If the game is slow to render a frame, and you rotate your head while the render isn't updating, you start seeing this quad being rotated accordingly instead (breaking the illusion). It looks unrealistic and jarring (the more you get to rotate your head from the intended position, the more you see that it's just a flat plane), but it shouldn't cause nausea. If the game is just slightly slow (eg. it can only render at half the framerate of the headset's framerate) you probably won't even notice the plane.
Of course even this technique sometimes fails and even the quad isn't updated at full framerate, in which case the image is just stuck and doesn't respond to your head movements. If this happens very often then it can be very bothering and nauseating.
You are referring to reprojection. There are a few different variants of it, Meta/Oculus calls it Asynchronous Space Warp (ASW), in SteamVR it is called Motion Smoothing. The basic principle is the same: The panel framerate is always the same, and if the system cannot deliver the frame within the allocated frame time (for 90 Hz this would be 11.1 ms), reprojection kicks in, the headset switches to half the frame rate and "interpolates" the missing frames. This works better the closer your system is to being able to maintain the target frame times (you get more artefacting the more frames the headset has to generate), and breaks down the moment the frame rate falls below half the refresh rate. Depending on the implementation there are various artefacts that go along with it. In ED you can see those artefacts very clearly, for example on vertical lines in the HUD when your ship is rotated by the hangar floor. Vertical lines start to get "jiggly" and are not straight anymore, if you know what I mean. You can also get ghosting and blurry text. With reprojection, the rendering is decoupled from yout head movement; once reprojection breaks down, the head tracking also gets very janky, and that is
really nauseating.
This technique is actually being adapted to 2D games to decouple the game frame rate from the render frame rate to reduce and minimize effects like input lag or the problems you get when you tie physics to the (render) frame rate.

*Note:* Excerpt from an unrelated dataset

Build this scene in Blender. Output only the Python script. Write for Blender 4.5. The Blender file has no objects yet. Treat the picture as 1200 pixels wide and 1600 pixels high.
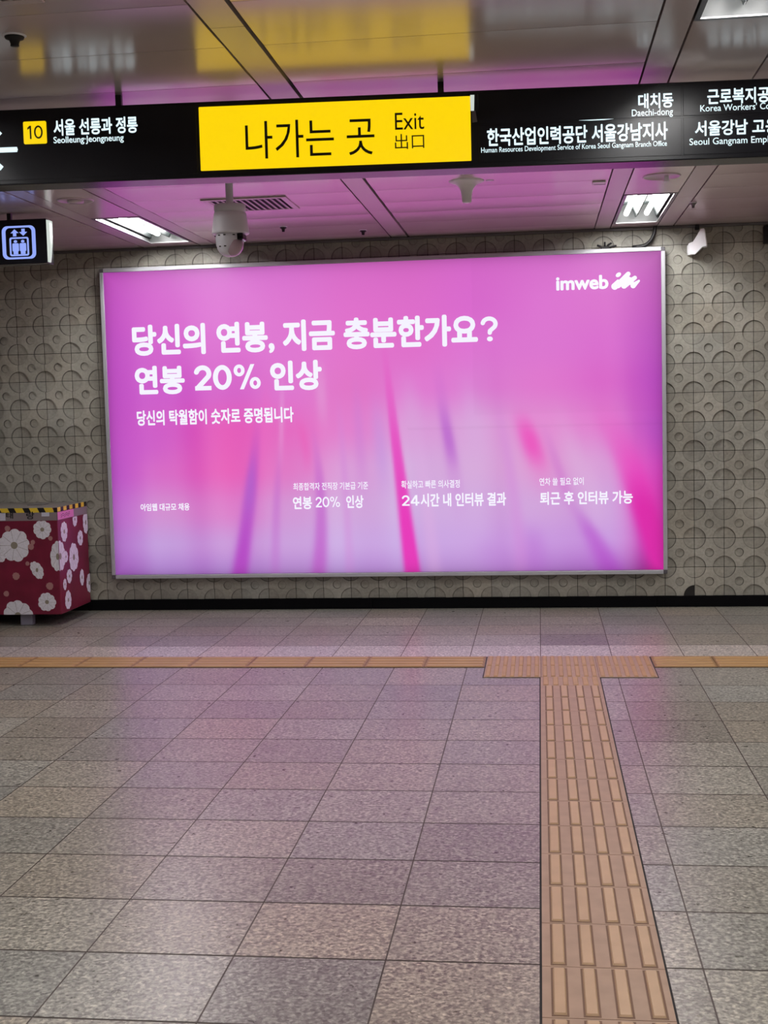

Then I'm sure you would like those rollercoaster games which move on their own with you on board.
Strangely enough I find roller coasters not so bad. Probably because it is a seated experience in-game as well as for your body. It is much worse in roomscale environments, and strangely enough in ED's camera suite
when I use the mouse. Moving in the camera suite with the joystick is perfectly fine. Probably because I have more fine control over it. Generally it is probably worse when there is less visual reference around you that moves "with you". I can do smooth motion in games like Alyx, but I need some time to adjust to it and cannot do it for extended period of time. Because of that, I played Alyx with the "zoom" movement - I forgot how it was called. Not the teleport, but the one where you do one swift move to the indicated position. That was okay for me and less disorienting as the fade to black - move - fade up at a different position. That is annoying.